- WORK TO COMPLETE: Lines holding the string "that" are the ones to copy; find them all in the data.

- INFORMATION PROVIDED:
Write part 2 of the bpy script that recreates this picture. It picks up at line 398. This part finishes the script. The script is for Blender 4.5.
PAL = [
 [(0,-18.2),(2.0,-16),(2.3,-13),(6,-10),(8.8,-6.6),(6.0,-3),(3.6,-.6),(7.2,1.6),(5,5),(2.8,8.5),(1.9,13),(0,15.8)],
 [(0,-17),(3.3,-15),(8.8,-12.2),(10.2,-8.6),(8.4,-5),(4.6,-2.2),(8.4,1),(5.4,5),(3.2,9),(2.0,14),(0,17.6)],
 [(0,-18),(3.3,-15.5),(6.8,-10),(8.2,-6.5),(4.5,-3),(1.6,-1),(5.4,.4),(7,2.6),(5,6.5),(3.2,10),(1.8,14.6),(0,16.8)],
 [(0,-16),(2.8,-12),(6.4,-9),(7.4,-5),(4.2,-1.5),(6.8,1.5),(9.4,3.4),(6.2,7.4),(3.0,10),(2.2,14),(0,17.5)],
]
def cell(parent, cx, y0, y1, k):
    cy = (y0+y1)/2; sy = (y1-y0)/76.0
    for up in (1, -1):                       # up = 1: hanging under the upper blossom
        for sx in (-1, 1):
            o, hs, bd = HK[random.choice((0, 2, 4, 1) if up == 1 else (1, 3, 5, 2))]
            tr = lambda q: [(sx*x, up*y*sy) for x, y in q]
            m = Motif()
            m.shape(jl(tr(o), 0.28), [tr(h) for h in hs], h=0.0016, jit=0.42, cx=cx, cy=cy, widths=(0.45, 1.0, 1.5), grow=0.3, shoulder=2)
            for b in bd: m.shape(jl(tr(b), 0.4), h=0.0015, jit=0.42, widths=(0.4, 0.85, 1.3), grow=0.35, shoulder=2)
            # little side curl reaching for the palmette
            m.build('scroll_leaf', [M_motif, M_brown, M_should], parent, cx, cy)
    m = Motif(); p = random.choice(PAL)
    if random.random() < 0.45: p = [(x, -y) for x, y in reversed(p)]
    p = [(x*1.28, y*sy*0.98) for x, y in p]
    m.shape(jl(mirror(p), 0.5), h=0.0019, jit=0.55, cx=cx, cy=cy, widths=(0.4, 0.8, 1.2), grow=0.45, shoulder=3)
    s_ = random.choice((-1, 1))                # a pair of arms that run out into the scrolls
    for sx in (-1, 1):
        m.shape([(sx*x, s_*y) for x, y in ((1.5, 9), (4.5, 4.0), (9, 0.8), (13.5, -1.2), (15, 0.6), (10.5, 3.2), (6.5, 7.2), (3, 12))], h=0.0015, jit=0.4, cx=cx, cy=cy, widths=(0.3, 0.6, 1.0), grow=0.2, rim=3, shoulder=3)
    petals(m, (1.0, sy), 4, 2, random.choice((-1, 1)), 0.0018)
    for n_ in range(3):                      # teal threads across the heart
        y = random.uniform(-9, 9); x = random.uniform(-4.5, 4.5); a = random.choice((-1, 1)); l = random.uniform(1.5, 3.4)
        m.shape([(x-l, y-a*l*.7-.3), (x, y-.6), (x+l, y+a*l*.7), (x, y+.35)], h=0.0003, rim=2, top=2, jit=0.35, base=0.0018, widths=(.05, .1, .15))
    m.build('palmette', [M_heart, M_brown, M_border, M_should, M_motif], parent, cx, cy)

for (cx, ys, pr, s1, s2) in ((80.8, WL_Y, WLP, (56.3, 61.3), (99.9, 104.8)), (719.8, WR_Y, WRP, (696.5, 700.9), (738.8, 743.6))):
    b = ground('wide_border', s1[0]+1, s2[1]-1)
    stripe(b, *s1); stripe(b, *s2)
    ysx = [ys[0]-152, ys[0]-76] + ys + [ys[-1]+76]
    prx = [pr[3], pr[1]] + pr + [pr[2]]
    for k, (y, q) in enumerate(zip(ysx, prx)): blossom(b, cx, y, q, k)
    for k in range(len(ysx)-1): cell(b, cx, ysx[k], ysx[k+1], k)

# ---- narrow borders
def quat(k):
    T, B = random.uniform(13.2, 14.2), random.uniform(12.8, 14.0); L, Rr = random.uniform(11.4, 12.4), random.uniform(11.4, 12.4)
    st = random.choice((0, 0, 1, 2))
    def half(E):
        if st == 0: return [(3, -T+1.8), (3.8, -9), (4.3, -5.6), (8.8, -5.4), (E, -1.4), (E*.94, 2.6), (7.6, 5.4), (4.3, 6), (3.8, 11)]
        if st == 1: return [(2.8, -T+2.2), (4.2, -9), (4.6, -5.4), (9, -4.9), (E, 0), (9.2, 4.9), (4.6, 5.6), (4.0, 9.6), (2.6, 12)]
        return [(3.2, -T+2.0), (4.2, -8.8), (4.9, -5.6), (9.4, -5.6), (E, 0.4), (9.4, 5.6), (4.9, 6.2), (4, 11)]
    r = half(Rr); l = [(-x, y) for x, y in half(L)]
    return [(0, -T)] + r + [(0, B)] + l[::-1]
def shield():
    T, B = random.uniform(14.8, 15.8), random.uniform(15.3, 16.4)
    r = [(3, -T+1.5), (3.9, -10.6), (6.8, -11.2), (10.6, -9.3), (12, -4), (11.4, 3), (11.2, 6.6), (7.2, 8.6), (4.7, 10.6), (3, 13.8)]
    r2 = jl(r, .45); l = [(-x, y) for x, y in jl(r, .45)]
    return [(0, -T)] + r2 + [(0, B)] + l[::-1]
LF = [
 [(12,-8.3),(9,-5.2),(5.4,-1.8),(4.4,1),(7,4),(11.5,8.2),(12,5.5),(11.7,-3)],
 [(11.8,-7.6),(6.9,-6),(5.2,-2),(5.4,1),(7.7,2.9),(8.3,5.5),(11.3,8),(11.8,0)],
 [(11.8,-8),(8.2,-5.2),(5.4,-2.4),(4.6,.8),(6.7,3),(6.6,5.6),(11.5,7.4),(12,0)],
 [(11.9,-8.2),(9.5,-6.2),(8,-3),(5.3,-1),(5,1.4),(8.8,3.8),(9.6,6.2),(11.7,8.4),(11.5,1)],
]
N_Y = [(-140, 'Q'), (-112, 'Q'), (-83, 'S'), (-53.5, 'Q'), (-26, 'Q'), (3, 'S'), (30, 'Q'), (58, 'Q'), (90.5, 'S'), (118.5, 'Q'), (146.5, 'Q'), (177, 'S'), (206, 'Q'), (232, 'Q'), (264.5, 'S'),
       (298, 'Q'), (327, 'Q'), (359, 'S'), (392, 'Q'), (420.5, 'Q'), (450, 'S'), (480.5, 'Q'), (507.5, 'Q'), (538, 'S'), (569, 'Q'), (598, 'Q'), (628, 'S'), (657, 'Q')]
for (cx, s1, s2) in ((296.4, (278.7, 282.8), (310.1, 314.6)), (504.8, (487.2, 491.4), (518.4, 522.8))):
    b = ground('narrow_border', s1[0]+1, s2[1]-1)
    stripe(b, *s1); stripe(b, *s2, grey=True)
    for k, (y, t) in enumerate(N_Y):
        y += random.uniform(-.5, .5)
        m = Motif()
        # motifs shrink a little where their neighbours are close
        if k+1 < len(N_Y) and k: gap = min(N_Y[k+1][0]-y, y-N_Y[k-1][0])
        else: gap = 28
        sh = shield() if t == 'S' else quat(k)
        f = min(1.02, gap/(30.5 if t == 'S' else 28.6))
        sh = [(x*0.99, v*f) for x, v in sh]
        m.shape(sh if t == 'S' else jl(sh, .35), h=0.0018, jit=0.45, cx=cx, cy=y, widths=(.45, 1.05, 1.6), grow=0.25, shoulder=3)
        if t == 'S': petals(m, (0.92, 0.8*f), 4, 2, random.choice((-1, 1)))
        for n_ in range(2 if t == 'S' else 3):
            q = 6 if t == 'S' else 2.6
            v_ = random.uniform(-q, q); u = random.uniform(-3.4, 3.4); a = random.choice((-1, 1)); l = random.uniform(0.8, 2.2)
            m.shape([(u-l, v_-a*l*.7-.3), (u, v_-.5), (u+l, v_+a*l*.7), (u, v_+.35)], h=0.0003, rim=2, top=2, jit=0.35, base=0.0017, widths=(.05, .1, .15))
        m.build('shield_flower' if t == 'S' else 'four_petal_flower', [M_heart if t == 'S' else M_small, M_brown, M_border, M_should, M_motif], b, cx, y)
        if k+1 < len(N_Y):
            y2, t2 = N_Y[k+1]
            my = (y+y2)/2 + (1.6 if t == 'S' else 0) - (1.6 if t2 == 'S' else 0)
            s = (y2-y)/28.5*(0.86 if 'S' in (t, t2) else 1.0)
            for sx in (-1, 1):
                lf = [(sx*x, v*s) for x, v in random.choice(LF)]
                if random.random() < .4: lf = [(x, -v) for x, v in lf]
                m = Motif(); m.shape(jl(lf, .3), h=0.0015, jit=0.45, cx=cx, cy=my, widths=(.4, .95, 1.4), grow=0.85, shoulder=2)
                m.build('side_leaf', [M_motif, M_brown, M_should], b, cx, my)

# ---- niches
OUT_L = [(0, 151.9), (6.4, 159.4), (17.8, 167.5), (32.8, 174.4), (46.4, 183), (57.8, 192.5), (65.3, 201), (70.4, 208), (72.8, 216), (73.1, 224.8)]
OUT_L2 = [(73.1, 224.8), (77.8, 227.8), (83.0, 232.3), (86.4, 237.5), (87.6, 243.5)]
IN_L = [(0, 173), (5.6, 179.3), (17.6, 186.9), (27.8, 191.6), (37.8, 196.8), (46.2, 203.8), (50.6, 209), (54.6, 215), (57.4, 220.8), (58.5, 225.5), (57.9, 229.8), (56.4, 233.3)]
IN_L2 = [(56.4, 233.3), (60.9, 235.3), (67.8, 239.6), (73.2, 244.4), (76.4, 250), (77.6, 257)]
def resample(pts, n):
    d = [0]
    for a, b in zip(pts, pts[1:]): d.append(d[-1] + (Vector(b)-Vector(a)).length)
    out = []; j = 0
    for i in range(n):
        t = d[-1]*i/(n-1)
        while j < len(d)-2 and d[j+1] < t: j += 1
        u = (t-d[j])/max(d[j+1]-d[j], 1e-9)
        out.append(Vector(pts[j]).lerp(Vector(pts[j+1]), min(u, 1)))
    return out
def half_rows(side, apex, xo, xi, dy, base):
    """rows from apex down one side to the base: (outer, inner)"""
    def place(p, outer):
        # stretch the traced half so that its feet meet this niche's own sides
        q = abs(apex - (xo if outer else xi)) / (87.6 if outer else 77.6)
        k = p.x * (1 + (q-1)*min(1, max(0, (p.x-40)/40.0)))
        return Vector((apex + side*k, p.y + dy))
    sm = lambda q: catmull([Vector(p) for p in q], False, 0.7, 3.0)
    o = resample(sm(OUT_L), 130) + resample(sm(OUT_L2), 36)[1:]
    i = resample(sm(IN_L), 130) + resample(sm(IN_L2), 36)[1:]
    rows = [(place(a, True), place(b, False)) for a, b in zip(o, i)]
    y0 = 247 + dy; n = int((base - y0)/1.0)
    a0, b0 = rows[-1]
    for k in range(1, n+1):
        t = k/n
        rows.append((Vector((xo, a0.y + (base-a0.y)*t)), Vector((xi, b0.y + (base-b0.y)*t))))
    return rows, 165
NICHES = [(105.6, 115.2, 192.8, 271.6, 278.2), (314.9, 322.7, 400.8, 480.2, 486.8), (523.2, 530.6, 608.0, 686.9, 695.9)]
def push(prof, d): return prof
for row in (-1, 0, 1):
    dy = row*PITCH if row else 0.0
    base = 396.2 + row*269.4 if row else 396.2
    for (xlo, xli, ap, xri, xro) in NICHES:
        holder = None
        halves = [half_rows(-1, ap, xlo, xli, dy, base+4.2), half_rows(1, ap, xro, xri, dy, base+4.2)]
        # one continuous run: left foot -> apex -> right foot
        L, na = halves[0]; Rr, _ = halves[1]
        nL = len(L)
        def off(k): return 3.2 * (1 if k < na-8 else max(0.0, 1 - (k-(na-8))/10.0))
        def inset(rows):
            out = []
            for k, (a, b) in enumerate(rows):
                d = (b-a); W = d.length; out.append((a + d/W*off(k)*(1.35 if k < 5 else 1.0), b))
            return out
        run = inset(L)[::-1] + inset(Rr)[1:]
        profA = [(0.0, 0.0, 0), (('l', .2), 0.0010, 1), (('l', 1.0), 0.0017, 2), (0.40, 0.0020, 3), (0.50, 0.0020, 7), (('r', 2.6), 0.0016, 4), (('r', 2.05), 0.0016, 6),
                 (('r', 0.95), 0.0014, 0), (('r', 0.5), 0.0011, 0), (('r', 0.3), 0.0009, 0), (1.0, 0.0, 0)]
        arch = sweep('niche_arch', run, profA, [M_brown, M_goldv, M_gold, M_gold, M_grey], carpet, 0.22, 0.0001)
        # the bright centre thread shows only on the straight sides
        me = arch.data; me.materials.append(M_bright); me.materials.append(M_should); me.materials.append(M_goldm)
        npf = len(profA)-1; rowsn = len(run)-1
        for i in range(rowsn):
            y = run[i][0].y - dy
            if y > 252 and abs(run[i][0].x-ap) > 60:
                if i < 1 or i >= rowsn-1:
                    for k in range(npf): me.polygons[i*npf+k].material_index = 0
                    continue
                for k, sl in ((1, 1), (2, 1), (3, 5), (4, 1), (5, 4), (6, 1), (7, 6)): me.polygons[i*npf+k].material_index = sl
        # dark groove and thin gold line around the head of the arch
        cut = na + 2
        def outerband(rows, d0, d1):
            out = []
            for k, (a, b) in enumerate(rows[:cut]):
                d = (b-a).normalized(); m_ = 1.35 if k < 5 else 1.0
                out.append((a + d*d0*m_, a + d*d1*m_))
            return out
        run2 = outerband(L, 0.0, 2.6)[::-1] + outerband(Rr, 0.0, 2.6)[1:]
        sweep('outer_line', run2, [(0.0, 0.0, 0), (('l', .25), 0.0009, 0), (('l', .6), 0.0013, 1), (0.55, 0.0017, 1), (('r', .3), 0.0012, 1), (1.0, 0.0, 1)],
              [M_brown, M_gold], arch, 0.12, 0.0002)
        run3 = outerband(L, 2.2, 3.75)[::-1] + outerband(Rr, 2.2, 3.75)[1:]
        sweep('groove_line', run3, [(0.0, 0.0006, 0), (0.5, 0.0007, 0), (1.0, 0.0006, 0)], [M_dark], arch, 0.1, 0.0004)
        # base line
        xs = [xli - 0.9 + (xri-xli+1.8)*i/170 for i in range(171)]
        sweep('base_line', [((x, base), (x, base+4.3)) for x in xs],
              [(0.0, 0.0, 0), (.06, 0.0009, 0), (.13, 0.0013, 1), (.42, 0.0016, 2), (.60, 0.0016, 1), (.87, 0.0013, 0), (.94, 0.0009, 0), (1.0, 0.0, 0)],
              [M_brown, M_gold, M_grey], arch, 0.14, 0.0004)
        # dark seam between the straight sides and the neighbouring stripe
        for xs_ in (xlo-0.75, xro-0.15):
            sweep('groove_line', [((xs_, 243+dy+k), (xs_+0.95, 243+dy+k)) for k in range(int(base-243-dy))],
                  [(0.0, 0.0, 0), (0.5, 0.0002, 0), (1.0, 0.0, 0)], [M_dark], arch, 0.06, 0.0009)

- CORRECT RESPONSE:
Write part 2 of the bpy script that recreates this picture. It picks up at line 398. This part finishes the script. The script is for Blender 4.5.
    s_ = random.choice((-1, 1))                # a pair of arms that run out into the scrolls
        # stretch the traced half so that its feet meet this niche's own sides